For some months, the Sudeiri princes have warned Abdullah that his permissive policy toward returning al Qaeda fighters – and the lavish living allowances awarded them from religious institutions and charities – would lead to trouble in the kingdom. Some have hired out as bodyguards protecting the princes of Abdullah’s faction, religious leaders and tribal chiefs in the Jeddah district.
Sudeiri prince Salman, governor of the Riyadh region, was fiercest in his criticism. He warned Abdullah that by making Saudi intelligence and security services grant the returning terrorists clearances as bodyguards for official personalities, he was effectively opening the door to al Qaeda’s penetration of the national security agencies.
The nub of the argument, according to debkafile‘s Saudi experts, is that while the Sudeiris perceive Abdullah’s patronage of al Qaeda veterans as a major threat to their own security, the crown prince believes he is taking out insurance for his regime’s survival.
The differences between the two factions appear to be irreconcilable. They have brought King Fahd out of semi-retirement and induced him to return to political life. Visitors at the palace in Geneva report that, while confined to a wheel chair, the king looks brighter and more alert than he has been for a long time.

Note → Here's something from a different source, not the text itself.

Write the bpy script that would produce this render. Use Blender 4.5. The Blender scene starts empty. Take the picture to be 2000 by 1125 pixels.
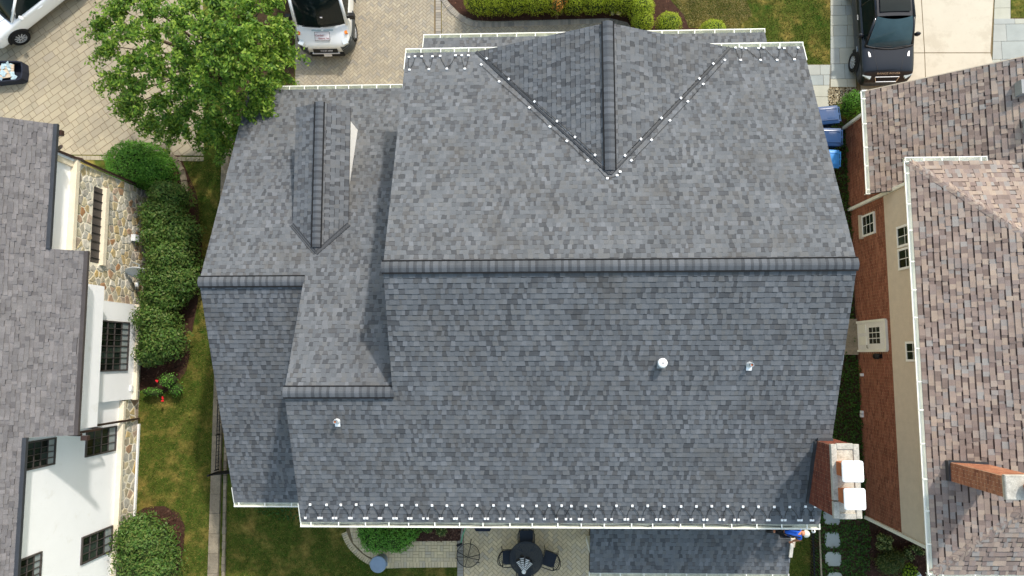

Among his Arab visitors this week were Mubarak and King Abdullah of Jordan, both of whom congratulated him on his safe escape. On Saturday, July 27, the Saudi king had two secret visitors from his Sudeiri clan: Prince Salman and deputy defense minister Abdul Rahman, the strongman of the military establishment.
This unfolding showdown in the oil kingdom has not been lost on President George W. Bush in Washington. Confronted with crown prince Abdullah’s flat refusal to participate in the US offensive against Iraq or allow its use of Saudi bases (as reported repeatedly in DEBKA-Net-Weekly in recent issues), the Bush administration has turned back with a will to America’s traditional allies in Riyadh, the Sudeiri princes, favoring them against Abdullah’s sternly Islamist camp. The standoff between the two has yet to be resolved.
It also has a Palestinian offshoot.
Despite the clear anti-American, pro-al Qaeda stance adopted by the Saudi crown prince, some Israeli political circles are echoing the view current in some West European capitals that Abdullah’s peace initiative is still alive and the Saudis are working for a ceasefire with the Palestinian Tanzim, the Hamas and the Jihad Islami. Some European publications have even run an upside down picture of the reality in Riyadh, labeling Abdullah as the leader of the pro-American faction in the Saudi royal family, and Sultan and his brothers as the sponsors of al Qaeda.
To keep the record straight amid a welter of misinformation, debkafile‘s Palestinian sources reiterate that no Saudis are involved in Palestinian issues at the moment – certainly not in any attempts to broker a ceasefire. They are far too busy with the trouble in their own house.